Cash acknowledged that it might be a bit disorienting to talk about his first book while he’s been so focused on his third, but he isn’t too concerned, given his “incredible emotional attachment” to “A Land More Kind Than Home.”

“Talking about your books is kind of like talking about your kids,” he said. “It’s like flipping back through the album and saying, ‘Oh, that’s what you looked like when you were 2! This is the music you liked!’ It doesn’t take a lot to go back into that headspace and heart space and to put yourself back there and think about the book, what it felt like to write it, what was going through your head when you were writing it, kind of the choices you made when you were writing it.”

Cash’s work has been praised for its pitch-perfect Southern dialect, unflinching insights into family and adolescence, and a balance of tenderness with suspense. His style has been described as Southern Gothic by the likes of NPR, Publishers Weekly and the Washington Post, and “A Land More Kind Than Home” bears several hallmarks of the genre – there’s something sinister in the town of Marshall, eccentric characters with lives permeated by poverty and violence, and a strong sense of alienation to the landscape.

But Cash doesn’t give such labels much credence. To call him a Southern Gothic writer, Cash said, would “hint that I have some kind of awareness of what I’m doing while I’m doing it, and I don’t.”

The “Southern” part of that label is one he plans to keep, though. “I think I’ll always write about North Carolina; I can’t imagine that I’ll ever write about another place, but I think the vein in which I write may change novel to novel.”

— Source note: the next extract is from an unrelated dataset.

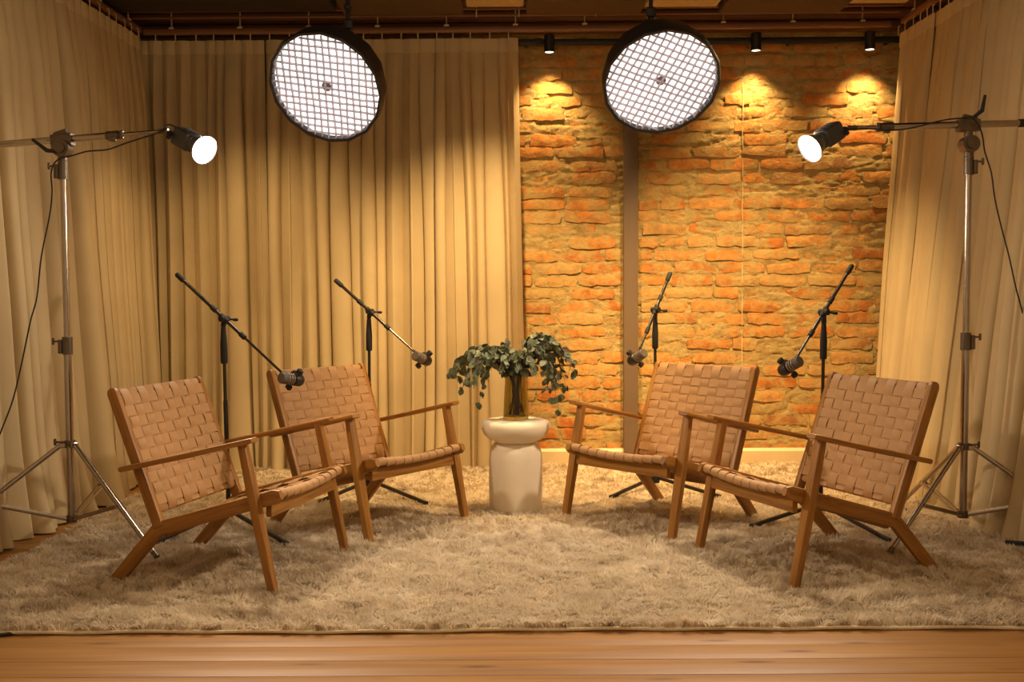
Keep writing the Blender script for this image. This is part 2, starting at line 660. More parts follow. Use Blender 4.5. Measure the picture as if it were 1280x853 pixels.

Just don’t expect him to sugarcoat it.

“I’m a pretty political person. I don’t find it hard to tell the truth about things. Even things that I may be forced to change my mind on later,” Cash said. “And so I don’t really find it hard to tell the truth about the places that I love and the places that I’m from. I mean, if you can’t tell the truth about places you love, then I think you’re doing them a disservice.”